:: Task description ::
Include in the output exactly the lines from the opening of the data through the line containing "S.camera = cam", and nothing more.

— Start Material for the task —

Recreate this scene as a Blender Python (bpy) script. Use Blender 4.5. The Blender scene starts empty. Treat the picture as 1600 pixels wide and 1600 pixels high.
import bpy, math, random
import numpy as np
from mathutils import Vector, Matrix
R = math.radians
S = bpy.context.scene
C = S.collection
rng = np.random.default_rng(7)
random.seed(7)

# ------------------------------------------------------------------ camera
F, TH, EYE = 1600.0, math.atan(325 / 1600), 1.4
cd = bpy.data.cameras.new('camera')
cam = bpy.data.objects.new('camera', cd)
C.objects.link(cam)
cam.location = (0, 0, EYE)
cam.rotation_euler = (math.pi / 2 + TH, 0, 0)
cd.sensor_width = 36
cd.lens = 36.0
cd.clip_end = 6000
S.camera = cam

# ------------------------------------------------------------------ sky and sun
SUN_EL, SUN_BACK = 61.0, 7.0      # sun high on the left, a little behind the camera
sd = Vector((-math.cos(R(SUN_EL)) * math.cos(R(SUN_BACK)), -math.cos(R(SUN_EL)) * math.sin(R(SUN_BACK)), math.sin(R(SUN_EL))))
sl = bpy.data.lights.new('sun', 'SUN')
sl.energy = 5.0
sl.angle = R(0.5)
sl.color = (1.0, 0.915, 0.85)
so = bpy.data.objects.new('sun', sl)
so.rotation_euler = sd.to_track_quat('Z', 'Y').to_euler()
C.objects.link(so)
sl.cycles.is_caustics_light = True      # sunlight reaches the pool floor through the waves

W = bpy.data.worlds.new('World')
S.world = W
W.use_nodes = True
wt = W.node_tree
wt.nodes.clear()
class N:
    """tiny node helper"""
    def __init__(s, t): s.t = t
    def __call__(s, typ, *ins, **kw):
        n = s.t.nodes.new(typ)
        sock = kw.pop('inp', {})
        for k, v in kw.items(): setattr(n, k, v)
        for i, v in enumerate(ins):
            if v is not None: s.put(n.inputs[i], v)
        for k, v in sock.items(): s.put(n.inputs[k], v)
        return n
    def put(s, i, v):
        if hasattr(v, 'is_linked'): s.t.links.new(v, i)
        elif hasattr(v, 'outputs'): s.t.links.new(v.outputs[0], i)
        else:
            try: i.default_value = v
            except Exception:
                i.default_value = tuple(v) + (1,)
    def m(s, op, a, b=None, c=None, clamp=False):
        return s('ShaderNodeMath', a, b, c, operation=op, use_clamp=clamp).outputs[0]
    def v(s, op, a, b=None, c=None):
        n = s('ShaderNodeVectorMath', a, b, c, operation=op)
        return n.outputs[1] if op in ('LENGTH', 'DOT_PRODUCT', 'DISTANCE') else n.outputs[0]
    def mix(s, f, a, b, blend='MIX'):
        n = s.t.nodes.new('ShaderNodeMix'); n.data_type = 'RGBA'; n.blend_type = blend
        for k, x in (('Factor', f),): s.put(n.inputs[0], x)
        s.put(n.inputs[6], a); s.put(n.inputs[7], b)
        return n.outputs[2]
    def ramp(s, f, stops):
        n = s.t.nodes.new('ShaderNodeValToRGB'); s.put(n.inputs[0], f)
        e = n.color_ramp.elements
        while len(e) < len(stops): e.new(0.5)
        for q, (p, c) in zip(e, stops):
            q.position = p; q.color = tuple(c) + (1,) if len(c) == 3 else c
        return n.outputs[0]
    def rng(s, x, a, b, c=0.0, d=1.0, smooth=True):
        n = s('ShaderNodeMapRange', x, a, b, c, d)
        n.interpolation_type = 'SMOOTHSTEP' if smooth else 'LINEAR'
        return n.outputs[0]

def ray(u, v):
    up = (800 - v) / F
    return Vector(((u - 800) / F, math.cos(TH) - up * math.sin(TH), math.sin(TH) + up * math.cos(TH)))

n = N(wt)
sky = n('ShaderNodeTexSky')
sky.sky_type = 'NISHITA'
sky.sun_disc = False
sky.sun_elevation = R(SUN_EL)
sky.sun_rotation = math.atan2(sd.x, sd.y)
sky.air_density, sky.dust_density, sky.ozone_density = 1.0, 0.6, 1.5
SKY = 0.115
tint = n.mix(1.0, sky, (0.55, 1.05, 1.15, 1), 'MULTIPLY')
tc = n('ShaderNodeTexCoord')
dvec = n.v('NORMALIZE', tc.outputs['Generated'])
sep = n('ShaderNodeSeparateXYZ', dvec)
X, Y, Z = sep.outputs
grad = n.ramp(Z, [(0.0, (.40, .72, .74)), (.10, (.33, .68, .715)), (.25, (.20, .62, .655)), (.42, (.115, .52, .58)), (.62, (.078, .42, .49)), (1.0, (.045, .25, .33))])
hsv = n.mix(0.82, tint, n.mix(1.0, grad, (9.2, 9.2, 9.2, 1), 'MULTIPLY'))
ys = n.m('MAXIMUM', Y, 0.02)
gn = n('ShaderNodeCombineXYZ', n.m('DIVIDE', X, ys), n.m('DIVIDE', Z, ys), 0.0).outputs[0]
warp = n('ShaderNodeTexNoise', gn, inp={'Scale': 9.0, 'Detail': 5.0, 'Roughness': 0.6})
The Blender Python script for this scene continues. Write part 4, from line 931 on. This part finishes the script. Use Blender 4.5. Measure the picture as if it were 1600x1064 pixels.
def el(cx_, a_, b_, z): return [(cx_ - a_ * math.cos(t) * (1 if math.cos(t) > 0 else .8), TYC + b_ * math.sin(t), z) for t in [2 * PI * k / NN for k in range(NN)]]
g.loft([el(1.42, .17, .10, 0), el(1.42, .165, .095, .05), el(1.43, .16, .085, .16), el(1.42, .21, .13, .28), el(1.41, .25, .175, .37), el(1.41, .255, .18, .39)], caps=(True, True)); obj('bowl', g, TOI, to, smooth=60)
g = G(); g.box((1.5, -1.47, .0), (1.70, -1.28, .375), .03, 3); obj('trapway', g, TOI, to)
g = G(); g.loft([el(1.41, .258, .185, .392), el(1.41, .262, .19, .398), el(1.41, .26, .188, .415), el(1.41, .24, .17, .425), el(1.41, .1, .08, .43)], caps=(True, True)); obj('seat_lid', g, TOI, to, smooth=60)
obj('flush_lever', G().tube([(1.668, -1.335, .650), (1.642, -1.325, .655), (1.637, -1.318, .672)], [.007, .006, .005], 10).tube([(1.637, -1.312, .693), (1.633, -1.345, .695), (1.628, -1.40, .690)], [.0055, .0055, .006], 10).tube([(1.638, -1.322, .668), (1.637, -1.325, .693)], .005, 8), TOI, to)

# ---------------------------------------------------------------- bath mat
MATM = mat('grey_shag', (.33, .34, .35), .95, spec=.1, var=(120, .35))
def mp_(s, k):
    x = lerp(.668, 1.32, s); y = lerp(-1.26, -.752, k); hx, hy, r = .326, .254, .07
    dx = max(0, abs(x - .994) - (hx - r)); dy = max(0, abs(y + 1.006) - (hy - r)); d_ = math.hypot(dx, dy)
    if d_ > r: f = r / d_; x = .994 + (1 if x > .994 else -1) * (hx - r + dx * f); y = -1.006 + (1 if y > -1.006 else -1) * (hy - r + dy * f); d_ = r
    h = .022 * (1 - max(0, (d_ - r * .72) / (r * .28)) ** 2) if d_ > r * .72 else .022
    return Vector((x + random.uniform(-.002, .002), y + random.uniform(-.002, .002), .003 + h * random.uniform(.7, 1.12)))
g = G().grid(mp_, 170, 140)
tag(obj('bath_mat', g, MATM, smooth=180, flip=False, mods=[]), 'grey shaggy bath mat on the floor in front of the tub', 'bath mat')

— End Material for the task —

:: Final answer ::
Recreate this scene as a Blender Python (bpy) script. Use Blender 4.5. The Blender scene starts empty. Treat the picture as 1600 pixels wide and 1600 pixels high.
import bpy, math, random
import numpy as np
from mathutils import Vector, Matrix
R = math.radians
S = bpy.context.scene
C = S.collection
rng = np.random.default_rng(7)
random.seed(7)

# ------------------------------------------------------------------ camera
F, TH, EYE = 1600.0, math.atan(325 / 1600), 1.4
cd = bpy.data.cameras.new('camera')
cam = bpy.data.objects.new('camera', cd)
C.objects.link(cam)
cam.location = (0, 0, EYE)
cam.rotation_euler = (math.pi / 2 + TH, 0, 0)
cd.sensor_width = 36
cd.lens = 36.0
cd.clip_end = 6000
S.camera = cam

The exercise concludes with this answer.